Dopo dieci anni il referendum sull’acqua pubblica non è ancora stato applicato, e la proroga dell’affidamento del servizio ai privati ostacola la gestione pubblica
A livello normativo, infatti, il referendum del 2011 aveva sancito l’abrogazione delle leggi sulla privatizzazione dell’acqua per cui la sua gestione sarebbe dovuta tornare al settore pubblico. In realtà il servizio idrico, dalla captazione alla distribuzione compresa la potabilizzazione è ancora nelle mani di aziende private.
“Stando all’articolo 6 del recente Decreto-legge Concorrenza – afferma Marchi – gli enti locali che opteranno per una gestione in house del servizio idrico dovranno ‘giustificare’ la scelta del mancato ricorso al mercato, ad esempio portando elementi di bilancio da cui emerge che è conveniente mantenere una gestione interna dell’acqua.”
Ad esempio in Emilia-Romagna è stata approvata una legge regionale che permette la proroga dell’affidamento delle reti di captazione e distribuzione dell’acqua agli enti privati. In questo modo non si dà la possibilità di passare a una gestione pubblica del servizio. “La legge regionale – precisa Marchi – è stata poi impugnata presso la Corte costituzionale dal Forum nazionale dell’acqua perché viola il Codice dell’ambiente.”
Anche il Piano nazionale di ripresa e resilienza (Pnrr) non esclude la privatizzazione dell’acqua. Non si esprime, invece, sulla sua qualità ovvero sui parametri da controllare affinchè possa essere considerata sicura.
“Nonostante esista una normativa nazionale come il Codice dell’ambiente – prosegue Marchi – che definisce i parametri standard sulla qualità e sicurezza delle acque potabili, ogni multiutilities stila una propria lista di parametri da controllare, scelti anche in base al territorio su cui operano.”
Ad esempio, i PFASs, composti chimici utilizzati in campo industriale per la loro capacità di rendere i prodotti impermeabili all’acqua e ai grassi, sono rilevate principalmente in Veneto.
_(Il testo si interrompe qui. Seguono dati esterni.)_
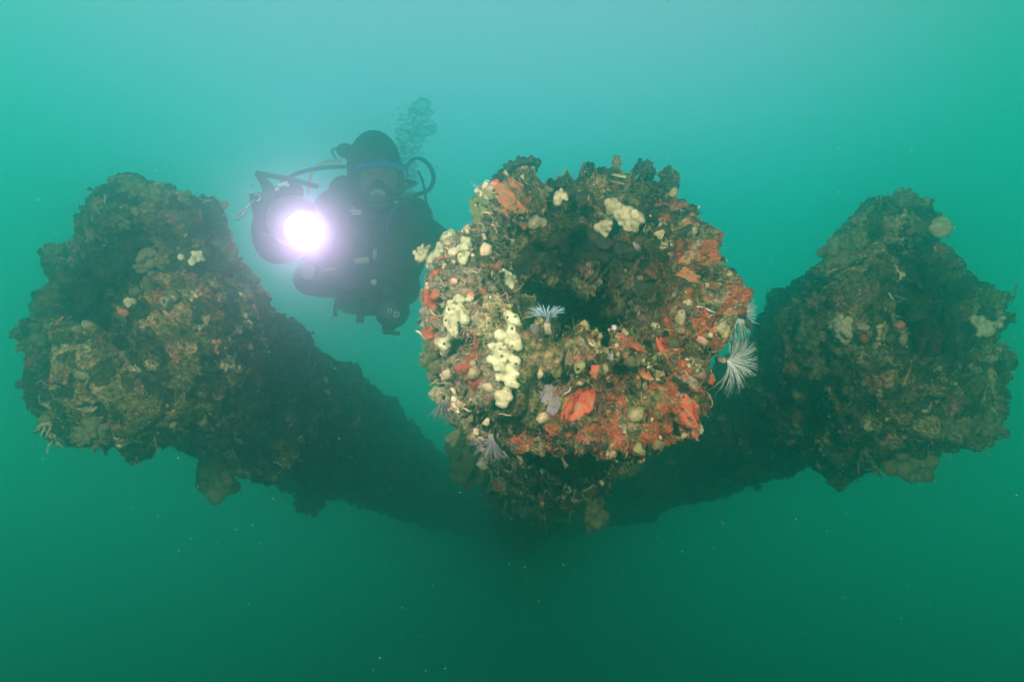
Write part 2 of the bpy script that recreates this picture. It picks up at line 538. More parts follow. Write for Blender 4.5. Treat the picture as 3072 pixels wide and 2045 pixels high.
def pick(p, px, py, tol=9):
    """index of the front-most surface vertex seen at a photo pixel"""
    m = np.nonzero((np.abs(p.px - px) < tol) & (np.abs(p.py - py) < tol))[0]
    if len(m) == 0:
        return int(np.argmin((p.px - px) ** 2 + (p.py - py) ** 2))
    near = m[np.argmin(p.V[m, 1])]
    m = m[p.V[m, 1] < p.V[near, 1] + 0.05]
    return int(m[np.argmin((p.px[m] - px) ** 2 + (p.py[m] - py) ** 2)])

def patch(p, spots, thick, mat, name, label, category, group=None, lump=0.010, lf=40, seed=0, rough=0.35, parent=None, thin=False):
    """a colony growing over the pipe: a sheet lifted off the crust, lobed and thinning out at its rim"""
    c, r = [], []
    for (x, y, rp) in spots:
        i = pick(p, x, y)
        c.append(p.Vs[i]); r.append(rp / F * p.V[i, 1])
    f = np.full(len(p.V), -1.0)
    for ci, ri in zip(c, r):
        d = np.linalg.norm(p.Vs - ci, axis=1)
        f = np.maximum(f, 1 - d / (ri * 1.35))
    quads = p.quads[(f[p.quads] > -0.45).any(1)]
    if len(quads) < 4: return None
    # refine the sheet so that its outline can be ragged on a small scale
    k = 3
    u = np.linspace(0, 1, k + 1); uu, vv = np.meshgrid(u, u)
    W4 = np.stack([(1 - uu) * (1 - vv), uu * (1 - vv), uu * vv, (1 - uu) * vv], -1).reshape(-1, 4)
    def fine_(A): return np.einsum('sk,qk...->qs...', W4, A[quads]).reshape(-1, *A.shape[1:])
    fv, fs, fn, ff_ = fine_(p.V), fine_(p.Vs), fine_(p.N), fine_(f[:, None])[:, 0]
    gi = np.arange((k + 1) ** 2).reshape(k + 1, k + 1)
    sub = np.stack([gi[:-1, :-1], gi[:-1, 1:], gi[1:, 1:], gi[1:, :-1]], -1).reshape(-1, 4)
    q = (sub[None] + (np.arange(len(quads)) * (k + 1) ** 2)[:, None, None]).reshape(-1, 4)
    _, first, inv = np.unique(np.round(fv, 5), axis=0, return_index=True, return_inverse=True)
    inv = inv.ravel()
    fv, fs, fn, ff_ = fv[first], fs[first], fn[first], ff_[first]; q = inv[q]
    fi = ff_ + rough * fbm(fs * 20, 300 + seed, 3) + 0.34 * fbm(fv * 62, 340 + seed, 3)
    q = q[(fi[q] > 0).all(1)]
    if len(q) < 4: return None
    # one colony, one piece: keep the largest connected sheet
    lab = np.arange(len(fv))
    for _ in range(900):
        mn = lab[q].min(1); new = lab.copy(); np.minimum.at(new, q.ravel(), np.repeat(mn, 4))
        if (new == lab).all(): break
        lab = new
    ids, cnt = np.unique(lab[q[:, 0]], return_counts=True)
    q = q[lab[q[:, 0]] == ids[np.argmax(cnt)]]
    used = np.unique(q); rm = np.zeros(len(fv), dtype=np.int64); rm[used] = np.arange(len(used))
    kv = 1.0 if thin else 0.25
    v = fv[used] * kv + fs[used] * (1 - kv); n = fn[used]; fu = np.clip(fi[used], 0, 1)
    rise = np.sqrt(np.clip(fu / 0.28, 0, 1))
    if thin:
        off = 0.0010 + thick * 0.5 * np.clip(fu / 0.3, 0, 1) + lump * 0.5 * lumps(fv[used], 80, 70 + seed) * np.clip(fu / 0.3, 0, 1) + 0.0035 * fbm(fv[used] * 110, 95 + seed, 3)
    else:
        off = -0.022 + (0.022 + thick) * rise + lump * lumps(fv[used], lf, 70 + seed) * rise + 0.004 * fbm(fv[used] * 70, 90 + seed, 2)
    w = v + n * off[:, None]
    cen = w.mean(0)
    me = mesh_np(name, w - cen, rm[q])
    o = link(name, me, parent, mat)
    o.location = tuple(cen) if parent is None else tuple(Vector(cen) - parent.location)
    if parent is None: tag(o, label, category, group)
    return o

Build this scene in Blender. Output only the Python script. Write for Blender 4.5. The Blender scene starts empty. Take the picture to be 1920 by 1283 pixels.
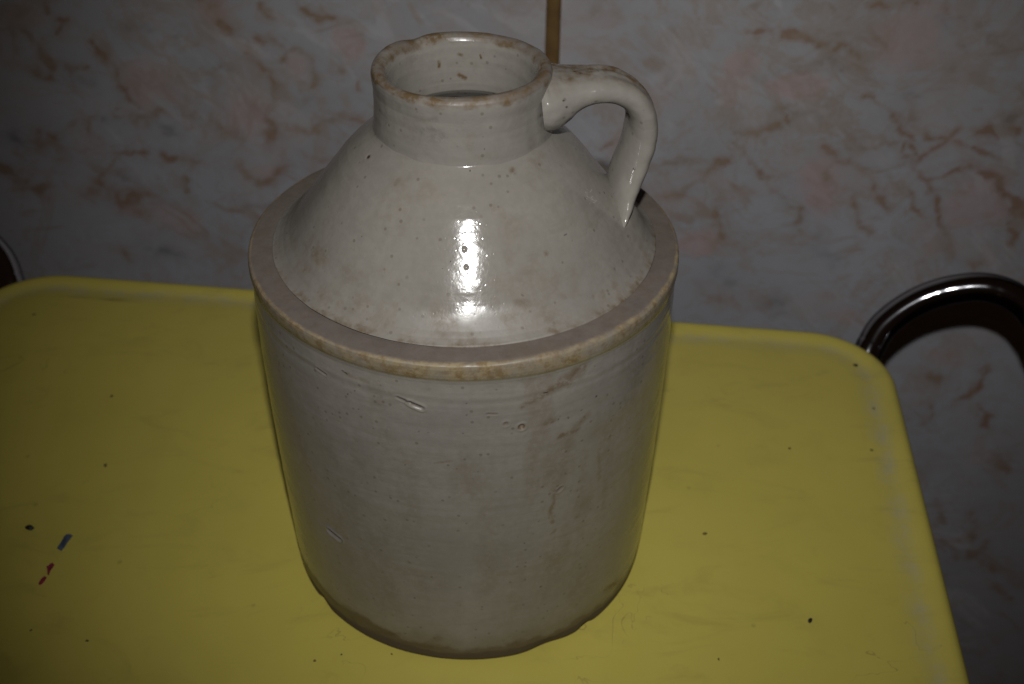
import bpy, bmesh, math, random
import numpy as np
from mathutils import Matrix, Vector

# ---------------------------------------------------------------- camera, lamp, exposure
S = 0.09                                   # the jug is 18 cm across; 1 unit = its radius
sc = bpy.context.scene
col = sc.collection
cam = bpy.data.cameras.new('camera')
camo = bpy.data.objects.new('camera', cam)
col.objects.link(camo)
sc.camera = camo
PITCH, ROLL = 0.638, 0.012
CAM = Vector((0.227, -4.52, 4.669))
fwd = Vector((0, math.cos(PITCH), -math.sin(PITCH)))
up0 = Vector((0, math.sin(PITCH), math.cos(PITCH)))
right = Vector((1, 0, 0)) * math.cos(ROLL) + up0 * math.sin(ROLL)
up = up0 * math.cos(ROLL) - Vector((1, 0, 0)) * math.sin(ROLL)
M3 = Matrix((right, up, -fwd)).transposed()
camo.matrix_world = Matrix.Translation(CAM * S) @ M3.to_4x4()
cam.sensor_width = 23.5
cam.lens = 2100 * 23.5 / 1920
cam.clip_start = 0.02
cam.clip_end = 50
cam.dof.use_dof = True
cam.dof.focus_distance = 4.75 * S
cam.dof.aperture_fstop = 8.5

w = bpy.data.worlds.new('World')
sc.world = w
w.use_nodes = True
w.node_tree.nodes['Background'].inputs[0].default_value = (0.68, 0.36, 0.23, 1)   # dim warm room
w.node_tree.nodes['Background'].inputs[1].default_value = 0.015

# the pop-up flash of the camera: about 9 cm above the lens
fl = bpy.data.lights.new('flash', 'SPOT')
flo = bpy.data.objects.new('flash', fl)
col.objects.link(flo)
FL = CAM + up * 0.86 - fwd * 0.45 + right * 0.02
aim = Vector((0.83, 4.50, -1.75))
flo.location = FL * S
flo.rotation_euler = (aim - FL).to_track_quat('-Z', 'Y').to_euler()
fl.energy = 8.0
fl.color = (1.0, 0.99, 0.975)
fl.spot_size = math.radians(69.5)
fl.spot_blend = 1.0
fl.shadow_soft_size = 0.007

sc.view_settings.view_transform = 'Standard'
sc.view_settings.look = 'None'
sc.view_settings.exposure = 0.0
sc.view_settings.gamma = 1.0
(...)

In Lazio invece è stato aumentato il parametro riguardante la concentrazione di arsenico, a causa di una sua elevata presenza su tutto il territorio. Nonostante i processi di depurazione, non sempre si riescono ad ottenere valori bassi tanto da sospendere l’erogazione di acqua dai rubinetti.
Nonostante la spesa e l’inquinamento da plastica, si preferisce comprare acqua in bottiglia
Tra le proposte presentate nel Rapporto Asvis 2021 rientra lo sviluppo di campagne di sensibilizzazione per aumentare la fiducia nell’utilizzo di acqua di rubinetto da parte dei consumatori finali.
Non a caso dai dati Asvis 2020 emerge che circa il 28,4% della popolazione italiana non si fida a bere acqua dal rubinetto. Secondo il rapporto, le Regioni dove si mostra una maggiore sfiducia sono il Veneto e la Campania. Al contrario, in Puglia e Sicilia si registra una riduzione del numero di famiglie che non si fidano dell’acqua di rubinetto.
Le motivazioni della sfiducia vanno ricercate principalmente nella paura di ingerire acqua inquinata che possa comportare rischi per la salute. L’utilizzo di acqua in bottiglia crea maggiore sicurezza nonostante l’acqua del rubinetto sia controllata di più e più regolarmente delle acque minerali imbottigliate.
“C’è ancora molto lavoro da fare per migliorare l’accessibilità e la sicurezza dell’acqua – puntualizza Marchi. Per poter garantire a tutti l’utilizzo di una risorsa così preziosa è necessario partire dall’educazione, nelle scuola, nelle università e attraverso i media, all’uso corretto dell’acqua. Un’educazione non banale, che non sia ridotta al semplice chiudere il rubinetto mentre ci si lava i denti, ma una vera e propria responsabilizzazione verso una risorsa limitata ed essenziale per la vita.” Bisogna intervenire lì dove non è necessario l’utilizzo di acqua potabile, ad esempio nei servizi igienico-sanitari, per ridurne lo spreco. È necessario tenere sotto controllo tutte le possibili fonti di inquinamento delle falde e di tutti i punti di captazione dell’acqua. Essenziale è anche continuare la battaglia per la ripubblicizzazione dell’acqua, evitando che venga considerata come una merce qualunque e pertanto debba sottostare alle leggi del mercato.